A contribuição dos tribunais eclesiásticos para a superação da crise de sentido sobre o matrimónio, na Igreja e na sociedade civil, poderia parecer para alguns bastante secundária e de retaguarda. Todavia, precisamente porque o matrimónio tem uma dimensão intrinsecamente jurídica, ser sábio e convicto servidor da justiça neste campo delicado e importantíssimo tem um valor de testemunho muito significativo e de grande ajuda para todos. Vós, estimados Prelados Auditores, estais comprometidos numa frente em que a responsabilidade pela verdade se faz sentir de modo especial nos nossos tempos. Permanecendo fiéis à vossa tarefa, fazei com que a vossa acção se insira harmoniosamente numa redescoberta global da beleza daquela "verdade sobre o matrimónio" a verdade do "princípio" que Jesus nos ensinou plenamente e que o Espírito Santo nos recorda de maneira contínua no hoje da Igreja.

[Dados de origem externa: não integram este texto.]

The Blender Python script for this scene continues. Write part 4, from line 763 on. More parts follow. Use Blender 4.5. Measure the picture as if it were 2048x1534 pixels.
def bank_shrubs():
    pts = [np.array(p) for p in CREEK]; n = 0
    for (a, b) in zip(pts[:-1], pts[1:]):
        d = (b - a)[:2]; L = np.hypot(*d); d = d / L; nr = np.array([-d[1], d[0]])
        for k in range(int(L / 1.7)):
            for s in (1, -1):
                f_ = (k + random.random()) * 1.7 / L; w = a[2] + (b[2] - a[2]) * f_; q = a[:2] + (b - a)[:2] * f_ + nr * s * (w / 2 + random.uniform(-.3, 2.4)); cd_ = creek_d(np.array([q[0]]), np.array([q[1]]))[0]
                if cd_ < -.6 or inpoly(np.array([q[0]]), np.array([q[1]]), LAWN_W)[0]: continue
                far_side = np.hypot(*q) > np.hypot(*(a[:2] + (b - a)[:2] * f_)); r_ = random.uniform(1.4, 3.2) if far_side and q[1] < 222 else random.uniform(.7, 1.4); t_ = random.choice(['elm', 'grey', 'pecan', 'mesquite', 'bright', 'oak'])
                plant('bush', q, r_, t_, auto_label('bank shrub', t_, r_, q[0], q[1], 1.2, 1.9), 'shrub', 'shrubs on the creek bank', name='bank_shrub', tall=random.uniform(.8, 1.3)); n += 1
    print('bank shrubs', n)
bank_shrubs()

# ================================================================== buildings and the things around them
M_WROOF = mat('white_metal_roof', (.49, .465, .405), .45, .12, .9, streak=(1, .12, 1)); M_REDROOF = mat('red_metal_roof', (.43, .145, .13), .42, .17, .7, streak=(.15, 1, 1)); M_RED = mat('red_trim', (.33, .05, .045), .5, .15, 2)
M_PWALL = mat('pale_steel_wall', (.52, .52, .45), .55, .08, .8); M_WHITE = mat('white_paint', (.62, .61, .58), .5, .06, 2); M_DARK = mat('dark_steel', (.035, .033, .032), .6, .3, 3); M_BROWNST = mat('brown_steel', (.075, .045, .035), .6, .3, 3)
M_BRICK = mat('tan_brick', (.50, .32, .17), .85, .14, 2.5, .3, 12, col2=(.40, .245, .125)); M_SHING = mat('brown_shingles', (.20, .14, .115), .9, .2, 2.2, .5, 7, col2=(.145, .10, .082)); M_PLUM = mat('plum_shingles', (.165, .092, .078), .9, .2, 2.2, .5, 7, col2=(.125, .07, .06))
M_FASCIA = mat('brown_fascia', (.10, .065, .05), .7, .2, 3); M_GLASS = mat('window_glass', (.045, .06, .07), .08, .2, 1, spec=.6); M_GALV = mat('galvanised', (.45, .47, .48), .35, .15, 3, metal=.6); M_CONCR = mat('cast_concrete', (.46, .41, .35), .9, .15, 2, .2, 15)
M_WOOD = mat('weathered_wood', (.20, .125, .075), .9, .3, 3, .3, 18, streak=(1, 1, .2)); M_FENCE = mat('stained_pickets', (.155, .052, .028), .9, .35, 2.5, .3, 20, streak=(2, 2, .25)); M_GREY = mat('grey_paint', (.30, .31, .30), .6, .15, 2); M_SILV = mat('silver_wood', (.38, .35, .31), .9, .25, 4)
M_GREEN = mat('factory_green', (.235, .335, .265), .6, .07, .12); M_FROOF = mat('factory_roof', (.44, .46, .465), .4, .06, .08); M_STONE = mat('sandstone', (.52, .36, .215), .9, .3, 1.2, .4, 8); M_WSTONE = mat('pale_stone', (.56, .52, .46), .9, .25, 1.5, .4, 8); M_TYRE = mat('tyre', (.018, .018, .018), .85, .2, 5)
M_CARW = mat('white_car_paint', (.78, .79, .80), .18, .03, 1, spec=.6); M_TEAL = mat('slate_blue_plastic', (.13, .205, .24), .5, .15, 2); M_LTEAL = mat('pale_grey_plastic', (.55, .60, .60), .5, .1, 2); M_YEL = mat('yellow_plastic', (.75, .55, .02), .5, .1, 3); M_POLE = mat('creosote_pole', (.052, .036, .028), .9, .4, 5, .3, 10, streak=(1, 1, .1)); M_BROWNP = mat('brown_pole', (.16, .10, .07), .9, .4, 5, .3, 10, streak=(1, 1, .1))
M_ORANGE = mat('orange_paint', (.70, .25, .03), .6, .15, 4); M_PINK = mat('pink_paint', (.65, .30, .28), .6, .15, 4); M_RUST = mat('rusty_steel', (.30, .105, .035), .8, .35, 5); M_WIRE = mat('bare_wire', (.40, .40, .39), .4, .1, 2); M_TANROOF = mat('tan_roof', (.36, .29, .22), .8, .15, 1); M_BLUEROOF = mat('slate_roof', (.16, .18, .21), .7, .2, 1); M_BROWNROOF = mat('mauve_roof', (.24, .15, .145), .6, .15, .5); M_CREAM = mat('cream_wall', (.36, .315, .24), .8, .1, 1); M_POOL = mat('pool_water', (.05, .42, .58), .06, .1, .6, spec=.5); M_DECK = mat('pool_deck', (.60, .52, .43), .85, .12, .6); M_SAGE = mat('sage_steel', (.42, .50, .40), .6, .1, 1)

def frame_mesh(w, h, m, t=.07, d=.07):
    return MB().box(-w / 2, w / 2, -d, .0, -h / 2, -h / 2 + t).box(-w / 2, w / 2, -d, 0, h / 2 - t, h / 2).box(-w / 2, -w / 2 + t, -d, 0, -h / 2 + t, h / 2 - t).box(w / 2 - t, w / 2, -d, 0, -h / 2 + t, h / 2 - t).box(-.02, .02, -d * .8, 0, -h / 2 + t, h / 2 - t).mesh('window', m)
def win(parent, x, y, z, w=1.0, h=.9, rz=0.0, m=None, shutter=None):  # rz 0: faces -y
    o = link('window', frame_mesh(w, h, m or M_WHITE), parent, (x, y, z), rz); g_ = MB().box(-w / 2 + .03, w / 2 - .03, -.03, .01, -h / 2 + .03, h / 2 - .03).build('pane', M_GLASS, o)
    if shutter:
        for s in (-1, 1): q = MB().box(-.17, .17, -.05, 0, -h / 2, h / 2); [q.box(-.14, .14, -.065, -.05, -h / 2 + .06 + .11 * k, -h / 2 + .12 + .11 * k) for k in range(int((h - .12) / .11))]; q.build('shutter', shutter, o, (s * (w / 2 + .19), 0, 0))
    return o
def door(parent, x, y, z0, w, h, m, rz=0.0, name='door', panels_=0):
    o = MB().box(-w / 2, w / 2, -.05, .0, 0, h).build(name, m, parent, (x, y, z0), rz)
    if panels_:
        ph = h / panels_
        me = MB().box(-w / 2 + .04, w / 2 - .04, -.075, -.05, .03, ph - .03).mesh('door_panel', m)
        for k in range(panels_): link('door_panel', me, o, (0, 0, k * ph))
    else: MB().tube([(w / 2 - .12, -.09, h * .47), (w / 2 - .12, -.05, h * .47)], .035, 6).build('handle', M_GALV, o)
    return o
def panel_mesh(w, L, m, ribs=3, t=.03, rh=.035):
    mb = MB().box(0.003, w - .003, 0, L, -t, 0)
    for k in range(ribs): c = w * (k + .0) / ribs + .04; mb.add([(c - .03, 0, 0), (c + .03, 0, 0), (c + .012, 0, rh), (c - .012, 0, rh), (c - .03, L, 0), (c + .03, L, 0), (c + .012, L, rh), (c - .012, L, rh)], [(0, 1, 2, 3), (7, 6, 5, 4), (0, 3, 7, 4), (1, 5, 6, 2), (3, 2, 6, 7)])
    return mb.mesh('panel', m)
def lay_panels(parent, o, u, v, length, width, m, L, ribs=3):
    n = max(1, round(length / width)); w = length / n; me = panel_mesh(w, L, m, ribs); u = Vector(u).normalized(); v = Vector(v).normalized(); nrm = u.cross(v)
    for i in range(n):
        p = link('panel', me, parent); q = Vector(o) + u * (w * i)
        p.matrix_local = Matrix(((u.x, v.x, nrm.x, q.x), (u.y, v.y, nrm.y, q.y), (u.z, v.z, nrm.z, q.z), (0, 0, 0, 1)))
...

São estas, dilectos Prelados Auditores, Oficiais e Colaboradores, as considerações que desejava propor à vossa atenção, na certeza de encontrar em vós juízes e magistrados prontos a compartilhar e a fazer vossa uma doutrina de tanta importância e gravidade. Exprimo a todos e a cada um em particular, a minha satisfação na completa confiança de que o Tribunal Apostólico da Rota Romana, eficaz e competente manifestação da sabedoria jurídica da Igreja, continuará a desempenhar com coerência o seu não fácil munus ao serviço do desígnio divino perseguido pelo Criador e pelo Redentor mediante a instituição matrimonial. Enquanto invoco a assistência divina sobre os vossos esforços, de coração concedo a todos uma especial Bênção Apostólica.